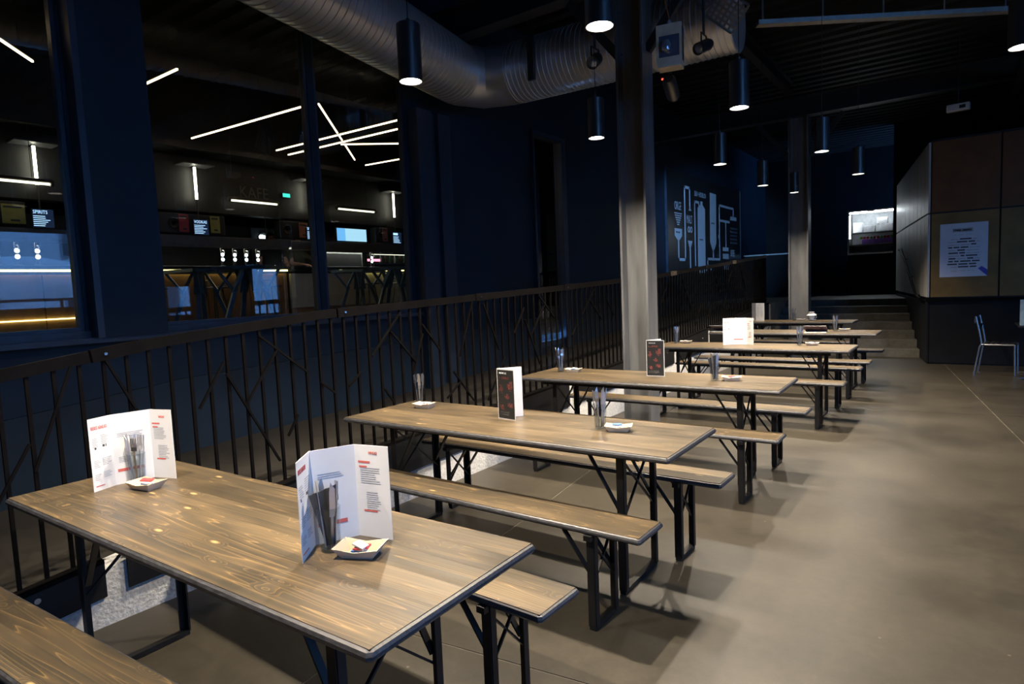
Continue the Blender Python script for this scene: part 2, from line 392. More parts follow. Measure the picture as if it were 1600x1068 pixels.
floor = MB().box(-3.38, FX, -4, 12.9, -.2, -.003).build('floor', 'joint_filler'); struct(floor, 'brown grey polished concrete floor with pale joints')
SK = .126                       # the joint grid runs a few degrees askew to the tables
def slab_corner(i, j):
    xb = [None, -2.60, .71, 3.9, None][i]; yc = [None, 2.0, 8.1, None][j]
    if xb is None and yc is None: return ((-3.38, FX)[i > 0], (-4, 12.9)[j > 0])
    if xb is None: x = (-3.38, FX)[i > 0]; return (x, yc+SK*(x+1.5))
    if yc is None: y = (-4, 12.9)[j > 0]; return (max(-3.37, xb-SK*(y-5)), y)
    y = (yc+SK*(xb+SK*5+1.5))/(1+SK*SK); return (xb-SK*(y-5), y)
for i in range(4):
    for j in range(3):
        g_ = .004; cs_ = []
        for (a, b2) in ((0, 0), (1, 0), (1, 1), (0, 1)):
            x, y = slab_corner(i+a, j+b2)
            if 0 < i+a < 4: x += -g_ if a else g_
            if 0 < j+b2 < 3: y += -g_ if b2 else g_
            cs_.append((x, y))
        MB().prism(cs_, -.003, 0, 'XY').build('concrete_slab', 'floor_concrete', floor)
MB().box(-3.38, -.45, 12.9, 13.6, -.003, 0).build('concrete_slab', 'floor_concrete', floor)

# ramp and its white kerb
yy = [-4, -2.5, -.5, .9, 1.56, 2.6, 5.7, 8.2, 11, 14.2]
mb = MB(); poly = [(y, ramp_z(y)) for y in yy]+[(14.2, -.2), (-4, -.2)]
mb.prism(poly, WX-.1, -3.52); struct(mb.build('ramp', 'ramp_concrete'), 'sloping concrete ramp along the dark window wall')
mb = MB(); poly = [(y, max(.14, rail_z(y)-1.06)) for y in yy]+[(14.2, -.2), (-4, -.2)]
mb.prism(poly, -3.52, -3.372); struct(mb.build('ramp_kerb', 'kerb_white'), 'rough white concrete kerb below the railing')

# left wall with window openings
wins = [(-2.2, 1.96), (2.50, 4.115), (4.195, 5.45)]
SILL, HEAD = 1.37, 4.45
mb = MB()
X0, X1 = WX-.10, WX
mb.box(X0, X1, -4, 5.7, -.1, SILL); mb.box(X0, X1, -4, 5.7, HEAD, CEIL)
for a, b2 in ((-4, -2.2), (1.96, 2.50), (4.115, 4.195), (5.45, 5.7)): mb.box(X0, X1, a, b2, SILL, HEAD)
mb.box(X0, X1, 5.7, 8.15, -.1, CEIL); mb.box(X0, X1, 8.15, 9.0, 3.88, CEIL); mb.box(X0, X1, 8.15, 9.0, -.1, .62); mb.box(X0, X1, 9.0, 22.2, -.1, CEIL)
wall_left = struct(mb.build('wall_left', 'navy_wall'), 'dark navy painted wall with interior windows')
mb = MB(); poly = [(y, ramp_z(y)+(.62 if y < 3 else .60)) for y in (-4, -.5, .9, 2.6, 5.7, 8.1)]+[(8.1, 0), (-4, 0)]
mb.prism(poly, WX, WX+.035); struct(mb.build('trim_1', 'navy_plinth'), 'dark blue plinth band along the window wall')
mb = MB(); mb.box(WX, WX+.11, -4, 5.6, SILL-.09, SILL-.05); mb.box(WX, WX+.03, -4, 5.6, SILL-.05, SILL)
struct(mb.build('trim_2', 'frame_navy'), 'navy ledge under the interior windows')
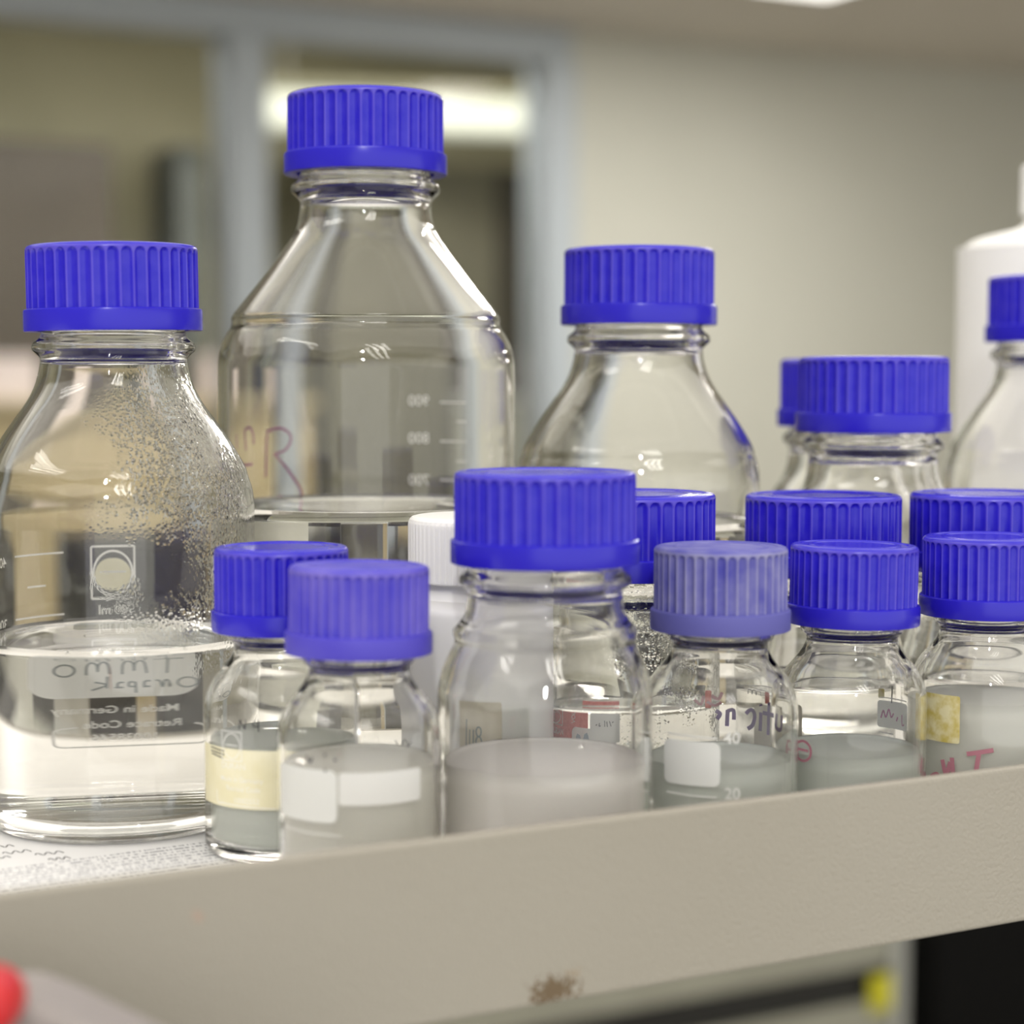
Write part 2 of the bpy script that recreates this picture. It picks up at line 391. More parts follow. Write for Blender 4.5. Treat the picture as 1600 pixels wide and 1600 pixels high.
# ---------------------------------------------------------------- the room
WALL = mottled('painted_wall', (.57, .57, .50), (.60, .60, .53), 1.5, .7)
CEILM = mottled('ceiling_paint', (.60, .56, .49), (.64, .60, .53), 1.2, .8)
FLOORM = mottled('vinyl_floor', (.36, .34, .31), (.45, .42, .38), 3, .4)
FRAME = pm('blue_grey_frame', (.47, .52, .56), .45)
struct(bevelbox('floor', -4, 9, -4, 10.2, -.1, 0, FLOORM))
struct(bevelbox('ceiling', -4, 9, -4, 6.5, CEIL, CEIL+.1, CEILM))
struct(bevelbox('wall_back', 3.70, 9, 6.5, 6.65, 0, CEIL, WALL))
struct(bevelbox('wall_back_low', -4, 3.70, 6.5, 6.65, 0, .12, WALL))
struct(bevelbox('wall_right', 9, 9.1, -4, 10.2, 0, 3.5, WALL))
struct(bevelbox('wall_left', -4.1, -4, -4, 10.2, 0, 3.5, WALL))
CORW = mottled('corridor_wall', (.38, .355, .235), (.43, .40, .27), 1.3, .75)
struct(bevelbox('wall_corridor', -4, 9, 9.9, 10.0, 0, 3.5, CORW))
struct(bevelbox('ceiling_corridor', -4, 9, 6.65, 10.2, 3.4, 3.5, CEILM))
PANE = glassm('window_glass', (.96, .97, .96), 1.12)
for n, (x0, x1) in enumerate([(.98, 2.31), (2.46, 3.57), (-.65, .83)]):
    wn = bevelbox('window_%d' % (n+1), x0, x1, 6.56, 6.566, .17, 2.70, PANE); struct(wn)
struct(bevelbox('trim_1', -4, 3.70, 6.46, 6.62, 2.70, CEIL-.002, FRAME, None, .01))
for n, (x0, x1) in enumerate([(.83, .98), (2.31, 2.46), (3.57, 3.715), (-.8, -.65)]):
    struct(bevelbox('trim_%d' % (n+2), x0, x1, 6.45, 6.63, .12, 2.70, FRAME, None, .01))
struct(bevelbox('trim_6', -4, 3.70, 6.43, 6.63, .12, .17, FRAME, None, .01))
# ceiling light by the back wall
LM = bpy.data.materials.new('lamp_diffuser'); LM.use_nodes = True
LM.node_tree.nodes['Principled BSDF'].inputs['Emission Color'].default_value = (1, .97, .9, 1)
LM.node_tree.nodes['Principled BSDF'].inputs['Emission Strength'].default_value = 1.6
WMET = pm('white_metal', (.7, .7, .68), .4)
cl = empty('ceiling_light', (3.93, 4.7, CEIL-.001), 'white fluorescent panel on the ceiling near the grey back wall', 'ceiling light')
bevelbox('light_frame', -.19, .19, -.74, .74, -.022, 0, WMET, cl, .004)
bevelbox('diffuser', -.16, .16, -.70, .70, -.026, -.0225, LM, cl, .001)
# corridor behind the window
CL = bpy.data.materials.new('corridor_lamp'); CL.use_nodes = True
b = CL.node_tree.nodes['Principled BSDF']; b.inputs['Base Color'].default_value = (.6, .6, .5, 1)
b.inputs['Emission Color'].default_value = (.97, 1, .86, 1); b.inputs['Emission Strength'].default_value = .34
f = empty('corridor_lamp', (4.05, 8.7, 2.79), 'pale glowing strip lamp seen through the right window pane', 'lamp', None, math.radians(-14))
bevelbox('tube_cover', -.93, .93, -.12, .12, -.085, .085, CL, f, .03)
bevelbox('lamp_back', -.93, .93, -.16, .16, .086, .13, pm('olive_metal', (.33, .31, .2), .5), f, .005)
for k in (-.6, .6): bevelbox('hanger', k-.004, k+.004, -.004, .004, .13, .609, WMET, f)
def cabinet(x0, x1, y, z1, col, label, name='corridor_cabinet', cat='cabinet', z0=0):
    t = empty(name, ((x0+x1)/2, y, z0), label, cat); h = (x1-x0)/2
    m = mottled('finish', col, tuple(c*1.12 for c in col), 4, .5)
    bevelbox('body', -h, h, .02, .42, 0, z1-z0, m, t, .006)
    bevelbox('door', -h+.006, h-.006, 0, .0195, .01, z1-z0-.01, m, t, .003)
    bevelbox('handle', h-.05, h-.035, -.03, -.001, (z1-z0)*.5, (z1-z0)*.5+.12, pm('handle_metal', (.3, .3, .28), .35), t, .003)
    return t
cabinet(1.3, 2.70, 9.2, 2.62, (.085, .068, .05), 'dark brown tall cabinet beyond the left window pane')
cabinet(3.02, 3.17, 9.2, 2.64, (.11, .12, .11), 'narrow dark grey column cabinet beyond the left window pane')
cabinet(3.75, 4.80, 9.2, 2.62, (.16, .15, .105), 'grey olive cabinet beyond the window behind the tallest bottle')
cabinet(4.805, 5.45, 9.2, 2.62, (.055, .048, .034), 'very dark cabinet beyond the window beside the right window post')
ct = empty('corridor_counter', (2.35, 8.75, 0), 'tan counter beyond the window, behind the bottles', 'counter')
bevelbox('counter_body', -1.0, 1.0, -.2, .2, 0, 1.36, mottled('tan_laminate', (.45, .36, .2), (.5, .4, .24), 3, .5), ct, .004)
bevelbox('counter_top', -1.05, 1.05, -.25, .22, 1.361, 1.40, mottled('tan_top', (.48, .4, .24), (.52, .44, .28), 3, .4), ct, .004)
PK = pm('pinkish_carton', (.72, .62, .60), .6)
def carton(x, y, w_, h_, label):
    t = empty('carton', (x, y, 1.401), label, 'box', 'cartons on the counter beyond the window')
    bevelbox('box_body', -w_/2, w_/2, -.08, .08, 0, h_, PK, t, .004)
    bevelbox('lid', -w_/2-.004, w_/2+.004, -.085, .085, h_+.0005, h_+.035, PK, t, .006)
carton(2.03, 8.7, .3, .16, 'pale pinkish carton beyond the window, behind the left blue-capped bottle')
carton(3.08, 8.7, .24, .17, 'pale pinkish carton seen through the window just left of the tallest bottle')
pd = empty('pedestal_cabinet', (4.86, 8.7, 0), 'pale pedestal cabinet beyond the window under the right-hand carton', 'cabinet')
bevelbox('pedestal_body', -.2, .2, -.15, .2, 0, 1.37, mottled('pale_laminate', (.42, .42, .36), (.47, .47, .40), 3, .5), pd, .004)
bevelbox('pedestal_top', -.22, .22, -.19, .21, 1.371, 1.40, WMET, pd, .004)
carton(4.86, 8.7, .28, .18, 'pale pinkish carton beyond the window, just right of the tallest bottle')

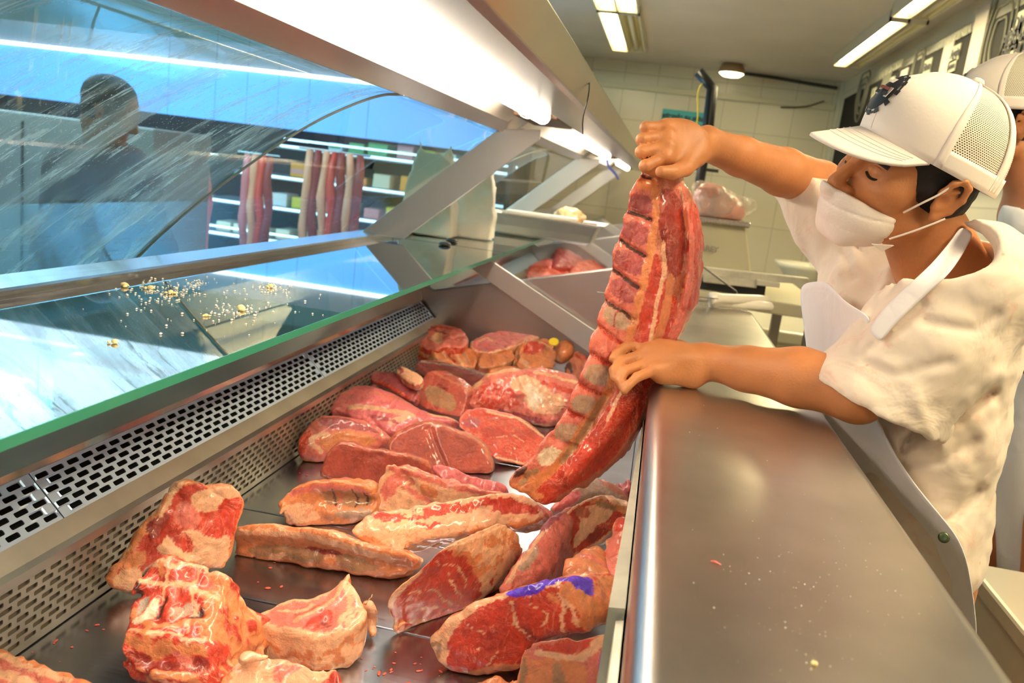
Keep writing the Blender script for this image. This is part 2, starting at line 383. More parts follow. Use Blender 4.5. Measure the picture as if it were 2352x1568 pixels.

---+---

> **WHAT YOU WILL DO**
Without any pictures, reproduce the lines from the first one in the material through the line that has "mb.prism(poly, -3.52, -3.372);", exactly as they appear.

> **THE OUTPUT**
Continue the Blender Python script for this scene: part 2, from line 392. More parts follow. Measure the picture as if it were 1600x1068 pixels.
floor = MB().box(-3.38, FX, -4, 12.9, -.2, -.003).build('floor', 'joint_filler'); struct(floor, 'brown grey polished concrete floor with pale joints')
SK = .126                       # the joint grid runs a few degrees askew to the tables
def slab_corner(i, j):
    xb = [None, -2.60, .71, 3.9, None][i]; yc = [None, 2.0, 8.1, None][j]
    if xb is None and yc is None: return ((-3.38, FX)[i > 0], (-4, 12.9)[j > 0])
    if xb is None: x = (-3.38, FX)[i > 0]; return (x, yc+SK*(x+1.5))
    if yc is None: y = (-4, 12.9)[j > 0]; return (max(-3.37, xb-SK*(y-5)), y)
    y = (yc+SK*(xb+SK*5+1.5))/(1+SK*SK); return (xb-SK*(y-5), y)
for i in range(4):
    for j in range(3):
        g_ = .004; cs_ = []
        for (a, b2) in ((0, 0), (1, 0), (1, 1), (0, 1)):
            x, y = slab_corner(i+a, j+b2)
            if 0 < i+a < 4: x += -g_ if a else g_
            if 0 < j+b2 < 3: y += -g_ if b2 else g_
            cs_.append((x, y))
        MB().prism(cs_, -.003, 0, 'XY').build('concrete_slab', 'floor_concrete', floor)
MB().box(-3.38, -.45, 12.9, 13.6, -.003, 0).build('concrete_slab', 'floor_concrete', floor)

# ramp and its white kerb
yy = [-4, -2.5, -.5, .9, 1.56, 2.6, 5.7, 8.2, 11, 14.2]
mb = MB(); poly = [(y, ramp_z(y)) for y in yy]+[(14.2, -.2), (-4, -.2)]
mb.prism(poly, WX-.1, -3.52); struct(mb.build('ramp', 'ramp_concrete'), 'sloping concrete ramp along the dark window wall')
mb = MB(); poly = [(y, max(.14, rail_z(y)-1.06)) for y in yy]+[(14.2, -.2), (-4, -.2)]
mb.prism(poly, -3.52, -3.372); struct(mb.build('ramp_kerb', 'kerb_white'), 'rough white concrete kerb below the railing')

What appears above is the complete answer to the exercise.